I was humiliated and inconsolable for days. I only realized later that I humiliated myself even more by reacting that way. I realized that I was a sore loser, and this has shaped me into the person that I am today. I’ve learned that I shouldn’t let my ego get ahead of myself. I’ve learned that I should at least appear to be modest – even when I’m not. Most importantly, I’ve learned never to join a beauty pageant ever again. Of course, it helps that I haven’t grown an inch since.

How can you contribute to the institution’s diversity? Describe a situation where this contribution was applied.

My high school department was tiny; so small, in fact, that we only had one class for each of the four levels. I was my class’ designated songbird. Whenever there was a singing contest, I took center stage. I wasn’t particularly good, but there was no one else courageous enough to volunteer in my stead, so I had to do it.

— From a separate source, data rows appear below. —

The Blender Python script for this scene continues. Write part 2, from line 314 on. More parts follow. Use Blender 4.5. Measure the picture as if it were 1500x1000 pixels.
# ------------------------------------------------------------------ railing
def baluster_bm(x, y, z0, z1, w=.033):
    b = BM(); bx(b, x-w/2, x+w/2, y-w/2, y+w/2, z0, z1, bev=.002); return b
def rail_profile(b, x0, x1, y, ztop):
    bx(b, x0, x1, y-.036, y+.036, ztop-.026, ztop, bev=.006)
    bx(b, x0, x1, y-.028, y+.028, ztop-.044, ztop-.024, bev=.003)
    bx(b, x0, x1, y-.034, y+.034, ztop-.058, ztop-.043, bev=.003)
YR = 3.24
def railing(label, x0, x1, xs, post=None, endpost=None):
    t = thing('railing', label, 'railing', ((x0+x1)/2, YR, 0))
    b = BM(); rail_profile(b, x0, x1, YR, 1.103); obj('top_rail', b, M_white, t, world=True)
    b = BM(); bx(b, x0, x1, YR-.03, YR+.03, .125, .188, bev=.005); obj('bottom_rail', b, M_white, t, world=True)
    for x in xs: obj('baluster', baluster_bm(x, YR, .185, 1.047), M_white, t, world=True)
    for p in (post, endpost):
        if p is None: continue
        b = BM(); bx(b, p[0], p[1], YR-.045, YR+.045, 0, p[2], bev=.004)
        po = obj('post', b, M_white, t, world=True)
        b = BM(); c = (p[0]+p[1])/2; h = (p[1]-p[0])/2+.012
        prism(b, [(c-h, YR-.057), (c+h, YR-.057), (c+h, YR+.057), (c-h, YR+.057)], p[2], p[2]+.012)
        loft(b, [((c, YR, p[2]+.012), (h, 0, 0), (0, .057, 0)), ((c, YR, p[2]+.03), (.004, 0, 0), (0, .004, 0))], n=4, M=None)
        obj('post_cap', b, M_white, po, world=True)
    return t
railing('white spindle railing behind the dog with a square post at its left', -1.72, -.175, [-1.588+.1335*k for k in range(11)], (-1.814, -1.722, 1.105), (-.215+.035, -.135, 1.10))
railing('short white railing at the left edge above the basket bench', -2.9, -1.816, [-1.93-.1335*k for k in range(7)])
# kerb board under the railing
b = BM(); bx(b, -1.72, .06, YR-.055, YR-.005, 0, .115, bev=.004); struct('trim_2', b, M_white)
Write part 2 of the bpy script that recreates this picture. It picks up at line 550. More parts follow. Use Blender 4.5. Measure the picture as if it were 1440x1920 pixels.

Without fail, I always placed third out of four contestants – which pretty much meant that I was the second worst singer of the bunch. That was fine, though, because at least I wasn’t the absolute worst. Besides, they gave prizes until third place, so in my four years of high school, I accumulated a healthy collection of staplers and Stabilo Boss highlighters.

My singing days ended soon after when my voice broke for no apparent reason. I now sing in screeches and wails. I could still very much carry a tune, however, and with rather shocking accuracy. Suffice to say, I am one of the best bad singers I know, and I could definitely contribute to the university’s diversity this way. After all, there can only be too many good singers, and even more bad ones. By being a good bad singer, I’m offering your good institution the best of both worlds.

Ahhh, yes. Definitely Harvard or at least Princeton material…if I do say so myself.